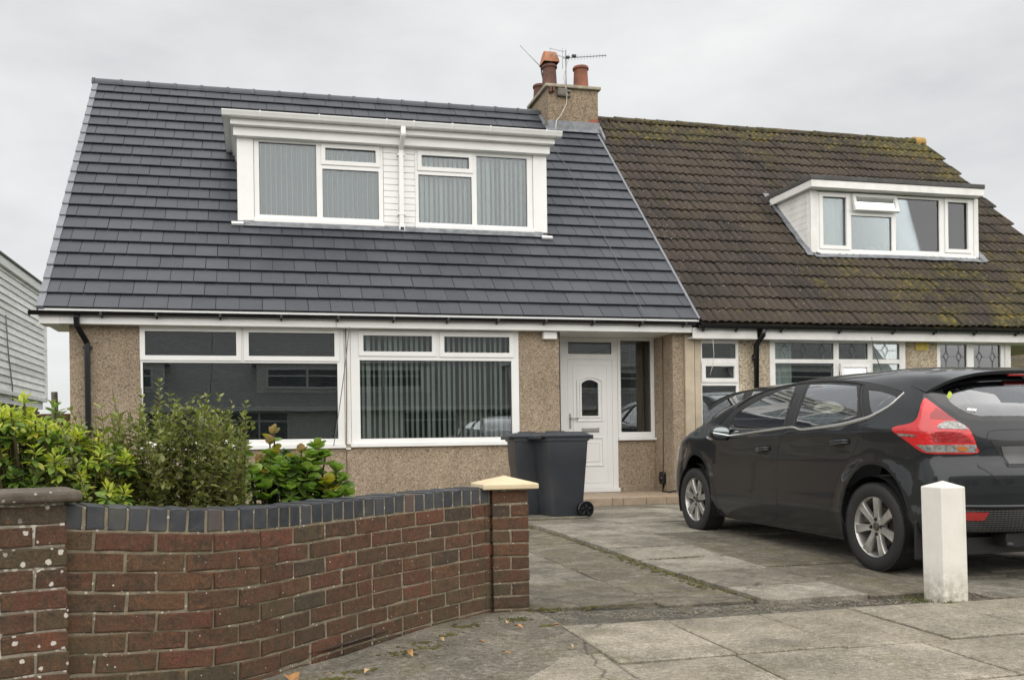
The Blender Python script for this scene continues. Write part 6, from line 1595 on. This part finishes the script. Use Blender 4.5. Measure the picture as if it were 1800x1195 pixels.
# left-hand pier: continues out of the picture, lichened, with a thick cap slab
lp = thing('gate_pillar', (-0.9, 3.42, 0.0), 'lichen-spotted brick pier with thick weathered cap slab at the left edge', 'pillar')
la = R(17.5); ld = Vector((math.cos(la), math.sin(la), 0)); ln = Vector((-math.sin(la), math.cos(la), 0)); l0 = Vector((-0.668, 3.462, 0))
lm = MB(); c = l0-ld*0.34+ln*0.175; lm.obox((c.x, c.y, 0.325), ld*0.334, ln*0.168, (0, 0, 0.45)); lm.build('mortar', M['mortar_l'], lp)
bl_s = [brick_mesh(0.214, 0.10, 0.065, 'brick_l') for _ in range(5)]; bl_h = [brick_mesh(0.101, 0.10, 0.065, 'brick_l') for _ in range(3)]
for r_ in range(11):
    x = 0.0; zc = 0.775-0.012-0.0325-0.075*r_; fst = True
    while x < 0.66:
        L = 0.101 if (fst and r_ % 2 == 1) else 0.2145
        me = random.choice(bl_h if L < 0.15 else bl_s)
        q = l0-ld*(x+L/2); inst('brick', me, lp, XF((q.x, q.y, zc), ld, ln, (0, 0, 1)) @ Matrix.Translation((0, random.gauss(0, 0.0015), 0)))
        x += L+0.0105; fst = False
    for kk, (L, off) in enumerate(((0.2145, 0.115), (0.101, 0.28)) if r_ % 2 == 0 else ((0.101, 0.06), (0.2145, 0.23))):
        q = l0+ln*off; inst('brick', bl_s[0] if L > 0.15 else bl_h[0], lp, XF((q.x, q.y, zc), ln, -ld, (0, 0, 1)) @ Matrix.Translation((0, 0.001, 0)))
cs_ = MB(); c = l0-ld*0.31+ln*0.17; cs_.obox((c.x, c.y, 0.794), ld*0.36, ln*0.205, (0, 0, 0.019)); cs_.build('cap_slab', M['capslab'], lp, bevel=0.012)

# white bollard
bo = thing('bollard', (3.93, 4.53, 0.0), 'square white painted post with low pointed top, behind the grey car', 'bollard')
bx = MB(); a, b, c, d = 3.847, 4.012, 4.447, 4.612; ox, oy = -0.010, 0.004; h = 0.662
bx.add([(a,c,-0.05),(b,c,-0.05),(b,d,-0.05),(a,d,-0.05),(a+ox,c+oy,h),(b+ox,c+oy,h),(b+ox,d+oy,h),(a+ox,d+oy,h),((a+b)/2+ox,(c+d)/2+oy,h+0.035)],
       [(0,3,2,1),(0,1,5,4),(1,2,6,5),(2,3,7,6),(3,0,4,7),(4,5,8),(5,6,8),(6,7,8),(7,4,8)])
bx.build('post', M['white_post'], bo, bevel=0.005)

# ================================================================== wheelie bins
M['bin'] = simple('charcoal_bin_plastic', (0.030, 0.034, 0.042), 0.42, var=0.12, vscale=5, bump=0.10, bscale=160, dirt=0.10)
M['bin_lid'] = simple('charcoal_bin_lid', (0.026, 0.030, 0.036), 0.45, var=0.15, vscale=8, bump=0.1, bscale=160)
def wheelie_bin(loc, rot, label):
    b = thing('wheelie_bin', (0, 0, 0), label, 'bin', 'wheelie bins by the front door')
    # local: x front(-) to back(+), y across, z up
    def ringl(z, xf, xb, w, r):
        pts_ = []
        for cx_, cy_, a0 in ((xb-r, w/2-r, 0), (xf+r, w/2-r, 90), (xf+r, -w/2+r, 180), (xb-r, -w/2+r, 270)):
            for k in range(5):
                an = R(a0+90*k/4); pts_.append((cx_+r*math.cos(an), cy_+r*math.sin(an), z))
        return pts_
    secs = [(0.0, 0.075, 0.44, 0.40, 0.04), (0.04, 0.062, 0.455, 0.42, 0.05), (0.25, 0.046, 0.475, 0.44, 0.05), (0.60, 0.022, 0.50, 0.465, 0.045), (0.62, 0.012, 0.502, 0.475, 0.045), (0.90, 0.0, 0.52, 0.49, 0.04), (0.905, -0.02, 0.535, 0.515, 0.035), (0.945, -0.022, 0.537, 0.517, 0.035)]
    mb = MB(); n = 20; vv = []
    for s_ in secs: vv += ringl(*s_)
    mb.add(vv, [(i*n+k, i*n+(k+1) % n, (i+1)*n+(k+1) % n, (i+1)*n+k) for i in range(len(secs)-1) for k in range(n)]+[tuple(range(n))[::-1], tuple(range((len(secs)-1)*n, len(secs)*n))])
    mb.build('body', M['bin'], b, smooth=True, autosm=R(35))
    secs = [(0.946, -0.055, 0.555, 0.545, 0.03), (0.965, -0.06, 0.56, 0.55, 0.03), (0.972, -0.045, 0.55, 0.535, 0.04), (0.992, 0.0, 0.53, 0.48, 0.06), (1.008, 0.07, 0.50, 0.38, 0.06), (1.011, 0.12, 0.46, 0.28, 0.05)]
    mb = MB(); vv = []
    for s_ in secs: vv += ringl(*s_)
    mb.add(vv, [(i*n+k, i*n+(k+1) % n, (i+1)*n+(k+1) % n, (i+1)*n+k) for i in range(len(secs)-1) for k in range(n)]+[tuple(range(n))[::-1], tuple(range((len(secs)-1)*n, len(secs)*n))])
    lid = mb.build('lid', M['bin_lid'], b, smooth=True, autosm=R(35))
    MB().box(-0.085, -0.05, -0.20, 0.20, 0.925, 0.962).build('lid_lip', M['bin_lid'], lid, bevel=0.008)
    MB().box(0.10, 0.30, -0.06, 0.06, 1.006, 1.022).build('lid_ridge', M['bin_lid'], lid, bevel=0.008)
    MB().tube([(0.585, -0.20, 0.955), (0.60, -0.1, 0.96), (0.60, 0.1, 0.96), (0.585, 0.20, 0.955)], 0.018, 10).build('handle', M['bin_lid'], b, smooth=True)
    for y in (-0.19, 0.19): MB().obox((0.562, y, 0.945), (0.04, 0, 0), (0, 0.016, 0), (0, 0, 0.025)).build('hinge', M['bin_lid'], b, bevel=0.006)
    for sgn in (-1, 1):
        y = sgn*0.245
        w = MB().lathe((0.465, y, 0.10), (0, sgn, 0), [(0.0, -0.03), (0.098, -0.03), (0.10, -0.022), (0.10, 0.018), (0.092, 0.026), (0.068, 0.027), (0.064, 0.014), (0.03, 0.012), (0.026, 0.03), (0.0, 0.032)], 32).build('wheel', M['black_pvc'], b, smooth=True, autosm=R(30))
        for k in range(5):
            an = 2*math.pi*k/5+0.3; u = Vector((math.cos(an), 0, math.sin(an))); v_ = Vector((-math.sin(an), 0, math.cos(an)))
            sp = MB(); c_ = Vector((0.465, y+sgn*0.018, 0.10))+u*0.046; sp.obox(c_, u*0.022, v_*0.006, (0, 0.006, 0)); sp.build('spoke', M['bin'], w)
    MB().tube([(0.465, -0.24, 0.10), (0.465, 0.24, 0.10)], 0.012, 8).build('axle', M['steel'], b)
    b.location = loc; b.rotation_euler = (0, 0, rot); return b
b1 = wheelie_bin((3.245, 10.175, 0.052), R(5), 'front charcoal wheelie bin with its wheel showing, beside the white door')
b2 = copy_tree(b1); b2.location = (3.02, 10.62, 0.052); b2.rotation_euler = (0, 0, R(-3)); b2['label'] = 'rear charcoal wheelie bin, partly hidden behind another bin and the cream-capped pillar'

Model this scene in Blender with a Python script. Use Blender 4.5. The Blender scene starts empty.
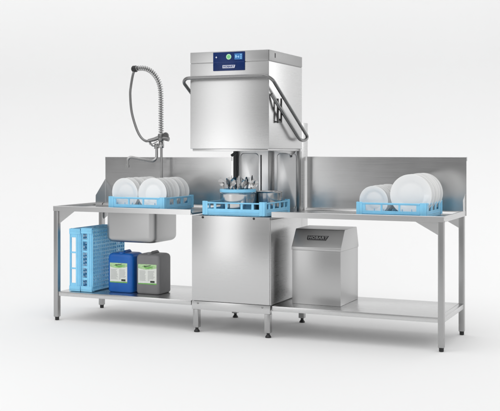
import bpy, bmesh, math, random
from mathutils import Vector, Matrix
random.seed(7)
PI = math.pi
sc = bpy.context.scene
C = sc.collection

# ------------------------------------------------------------------ materials
def new_mat(name):
    m = bpy.data.materials.new(name); m.use_nodes = True
    return m, m.node_tree, m.node_tree.nodes['Principled BSDF']

def steel(name, col=0.60, rough=0.28, scale=(2.5, 2.5, 420), var=0.035, bump=0.002, tint=(1, 1, 1)):
    m, nt, b = new_mat(name)
    N, L = nt.nodes, nt.links
    tc = N.new('ShaderNodeTexCoord'); mp = N.new('ShaderNodeMapping')
    mp.inputs['Scale'].default_value = scale
    nz = N.new('ShaderNodeTexNoise'); nz.inputs['Scale'].default_value = 1.0
    nz.inputs['Detail'].default_value = 4; nz.inputs['Roughness'].default_value = 0.6
    L.new(tc.outputs['Object'], mp.inputs['Vector']); L.new(mp.outputs[0], nz.inputs['Vector'])
    big = N.new('ShaderNodeTexNoise'); big.inputs['Scale'].default_value = 3.0; big.inputs['Detail'].default_value = 3
    L.new(tc.outputs['Object'], big.inputs['Vector'])
    mr = N.new('ShaderNodeMapRange')
    mr.inputs['From Min'].default_value = 0.3; mr.inputs['From Max'].default_value = 0.7
    mr.inputs['To Min'].default_value = rough - var; mr.inputs['To Max'].default_value = rough + var
    mx = N.new('ShaderNodeMath'); mx.operation = 'MULTIPLY_ADD'
    mx.inputs[1].default_value = 0.6
    m2 = N.new('ShaderNodeMath'); m2.operation = 'MULTIPLY'; m2.inputs[1].default_value = 0.4
    L.new(big.outputs[0], m2.inputs[0]); L.new(nz.outputs[0], mx.inputs[0]); L.new(m2.outputs[0], mx.inputs[2])
    L.new(mx.outputs[0], mr.inputs['Value']); L.new(mr.outputs[0], b.inputs['Roughness'])
    cr = N.new('ShaderNodeMapRange')
    cr.inputs['From Min'].default_value = 0.25; cr.inputs['From Max'].default_value = 0.75
    cr.inputs['To Min'].default_value = col * 0.985; cr.inputs['To Max'].default_value = col * 1.015
    L.new(nz.outputs[0], cr.inputs['Value'])
    cb = N.new('ShaderNodeCombineColor')
    for i, t in enumerate(tint):
        k = N.new('ShaderNodeMath'); k.operation = 'MULTIPLY'; k.inputs[1].default_value = t
        L.new(cr.outputs[0], k.inputs[0]); L.new(k.outputs[0], cb.inputs[i])
    L.new(cb.outputs[0], b.inputs['Base Color'])
    bp = N.new('ShaderNodeBump'); bp.inputs['Strength'].default_value = bump; bp.inputs['Distance'].default_value = 0.01
    L.new(nz.outputs[0], bp.inputs['Height'])
    if bump: L.new(bp.outputs[0], b.inputs['Normal'])
    b.inputs['Metallic'].default_value = 1.0
    return m

def plain(name, col, rough=0.4, metal=0.0, emit=0.0, var=0.05, scale=30, sss=0.0, spec=0.5, coat=0.0):
    m, nt, b = new_mat(name)
    N, L = nt.nodes, nt.links
    tc = N.new('ShaderNodeTexCoord')
    nz = N.new('ShaderNodeTexNoise'); nz.inputs['Scale'].default_value = scale; nz.inputs['Detail'].default_value = 3
    L.new(tc.outputs['Object'], nz.inputs['Vector'])
    cr = N.new('ShaderNodeValToRGB')
    cr.color_ramp.elements[0].position = 0.3; cr.color_ramp.elements[1].position = 0.7
    cr.color_ramp.elements[0].color = (*[c * (1 - var) for c in col], 1)
    cr.color_ramp.elements[1].color = (*[min(1, c * (1 + var)) for c in col], 1)
    L.new(nz.outputs[0], cr.inputs[0]); L.new(cr.outputs[0], b.inputs['Base Color'])
    mr = N.new('ShaderNodeMapRange')
    mr.inputs['To Min'].default_value = max(0.02, rough - 0.05); mr.inputs['To Max'].default_value = rough + 0.05
    L.new(nz.outputs[0], mr.inputs['Value']); L.new(mr.outputs[0], b.inputs['Roughness'])
    b.inputs['Metallic'].default_value = metal
    b.inputs['Specular IOR Level'].default_value = spec
    b.inputs['Coat Weight'].default_value = coat
    if sss:
        b.inputs['Subsurface Weight'].default_value = sss
        b.inputs['Subsurface Radius'].default_value = (0.02, 0.02, 0.02)
        b.inputs['Subsurface Scale'].default_value = 0.3
    if emit:
        b.inputs['Emission Color'].default_value = (*col, 1); b.inputs['Emission Strength'].default_value = emit
    return m

M = {}
M['steel'] = steel('brushed_steel', 0.61, 0.28, var=0.014, bump=0)
M['steel_wall'] = steel('backsplash_steel', 0.63, 0.24)
M['steel_deck'] = steel('deck_steel', 0.62, 0.27, scale=(2.5, 420, 420))
M['steel_satin'] = steel('satin_steel', 0.84, 0.34, var=0.02, bump=0)
M['steel_satin'].node_tree.nodes['Principled BSDF'].inputs['Metallic'].default_value = 0.85
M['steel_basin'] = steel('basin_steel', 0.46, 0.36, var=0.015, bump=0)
M['steel_housing'] = steel('housing_steel', 0.50, 0.33, var=0.015, bump=0)
M['steel_cover'] = steel('cover_steel', 0.52, 0.30, var=0.014, bump=0)
M['steel_leg'] = steel('leg_steel', 0.44, 0.33, scale=(260, 260, 2.5))
M['steel_dark'] = steel('dark_steel', 0.30, 0.30, scale=(80, 80, 1.5))
M['steel_tube'] = steel('handle_steel', 0.23, 0.22, scale=(20, 20, 20), var=0.04)
M['steel_black'] = steel('blackened_steel', 0.07, 0.30, scale=(20, 20, 20))
M['spring'] = steel('spring_steel', 0.48, 0.2, scale=(20, 20, 20), bump=0)
M['cutlery'] = steel('cutlery_steel', 0.5, 0.10, scale=(20, 20, 20), var=0.03, bump=0)
M['chrome'] = steel('polished_steel', 0.42, 0.14, scale=(20, 20, 20), var=0.03, bump=0.0)
M['pan'] = steel('pan_steel', 0.58, 0.20, scale=(1.5, 1.5, 90), var=0.05)
M['trim_grey'] = steel('grey_trim', 0.36, 0.45, scale=(2.5, 2.5, 300))
M['black'] = plain('black_plastic', (0.012, 0.012, 0.013), 0.4)
M['dark_gap'] = plain('dark_rubber', (0.03, 0.03, 0.032), 0.6)
M['cyan'] = plain('blue_rack_plastic', (0.26, 0.64, 0.90), 0.36, var=0.06, scale=14, sss=0.05)
M['blue_can'] = plain('blue_plastic', (0.003, 0.11, 0.44), 0.38, var=0.08, scale=9)
M['grey_can'] = plain('grey_plastic', (0.19, 0.19, 0.195), 0.45, var=0.06, scale=9)
M['white_cer'] = plain('white_porcelain', (0.90, 0.90, 0.895), 0.13, var=0.012, scale=6, coat=0.3)
M['panel_blue'] = plain('display_glass_blue', (0.004, 0.024, 0.125), 0.28, var=0.1, spec=0.25)
M['tile_blue'] = plain('tile_blue', (0.012, 0.15, 0.42), 0.2, emit=0.12)
M['green_lit'] = plain('lit_green', (0.16, 0.55, 0.20), 0.3, emit=0.15)
M['green_dim'] = plain('pale_green_lit', (0.42, 0.72, 0.45), 0.3, emit=0.12)
M['white_lit'] = plain('lit_white', (0.75, 0.80, 0.90), 0.3, emit=0.2)
M['white_plate'] = plain('white_nameplate', (0.72, 0.74, 0.85), 0.35)
M['ink_blue'] = plain('blue_ink', (0.02, 0.05, 0.20), 0.4)
M['paper'] = plain('label_paper', (0.74, 0.76, 0.72), 0.5, var=0.02)
M['paper_green'] = plain('label_green', (0.16, 0.42, 0.10), 0.5, var=0.15)
M['paper_pale'] = plain('label_pale_green', (0.42, 0.62, 0.33), 0.5, var=0.2, scale=60)
M['ink_grey'] = plain('ink_grey', (0.36, 0.37, 0.37), 0.6)
M['ink_black'] = plain('ink_black', (0.03, 0.04, 0.03), 0.6)
M['badge_dark'] = plain('badge_dark', (0.02, 0.02, 0.022), 0.35)
M['badge_letter'] = steel('badge_letters', 0.45, 0.35, scale=(40, 40, 40))
M['studio'] = plain('studio_white', (0.86, 0.86, 0.86), 0.85, var=0.0, spec=0.1)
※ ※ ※
AIM:
Go back to the entries above and restate word for word every line from the first through the one that contains "cs_ = MB(); c", leaving the pictures behind.

COMPLETED TASK:
The Blender Python script for this scene continues. Write part 6, from line 1595 on. This part finishes the script. Use Blender 4.5. Measure the picture as if it were 1800x1195 pixels.
# left-hand pier: continues out of the picture, lichened, with a thick cap slab
lp = thing('gate_pillar', (-0.9, 3.42, 0.0), 'lichen-spotted brick pier with thick weathered cap slab at the left edge', 'pillar')
la = R(17.5); ld = Vector((math.cos(la), math.sin(la), 0)); ln = Vector((-math.sin(la), math.cos(la), 0)); l0 = Vector((-0.668, 3.462, 0))
lm = MB(); c = l0-ld*0.34+ln*0.175; lm.obox((c.x, c.y, 0.325), ld*0.334, ln*0.168, (0, 0, 0.45)); lm.build('mortar', M['mortar_l'], lp)
bl_s = [brick_mesh(0.214, 0.10, 0.065, 'brick_l') for _ in range(5)]; bl_h = [brick_mesh(0.101, 0.10, 0.065, 'brick_l') for _ in range(3)]
for r_ in range(11):
    x = 0.0; zc = 0.775-0.012-0.0325-0.075*r_; fst = True
    while x < 0.66:
        L = 0.101 if (fst and r_ % 2 == 1) else 0.2145
        me = random.choice(bl_h if L < 0.15 else bl_s)
        q = l0-ld*(x+L/2); inst('brick', me, lp, XF((q.x, q.y, zc), ld, ln, (0, 0, 1)) @ Matrix.Translation((0, random.gauss(0, 0.0015), 0)))
        x += L+0.0105; fst = False
    for kk, (L, off) in enumerate(((0.2145, 0.115), (0.101, 0.28)) if r_ % 2 == 0 else ((0.101, 0.06), (0.2145, 0.23))):
        q = l0+ln*off; inst('brick', bl_s[0] if L > 0.15 else bl_h[0], lp, XF((q.x, q.y, zc), ln, -ld, (0, 0, 1)) @ Matrix.Translation((0, 0.001, 0)))
cs_ = MB(); c = l0-ld*0.31+ln*0.17; cs_.obox((c.x, c.y, 0.794), ld*0.36, ln*0.205, (0, 0, 0.019)); cs_.build('cap_slab', M['capslab'], lp, bevel=0.012)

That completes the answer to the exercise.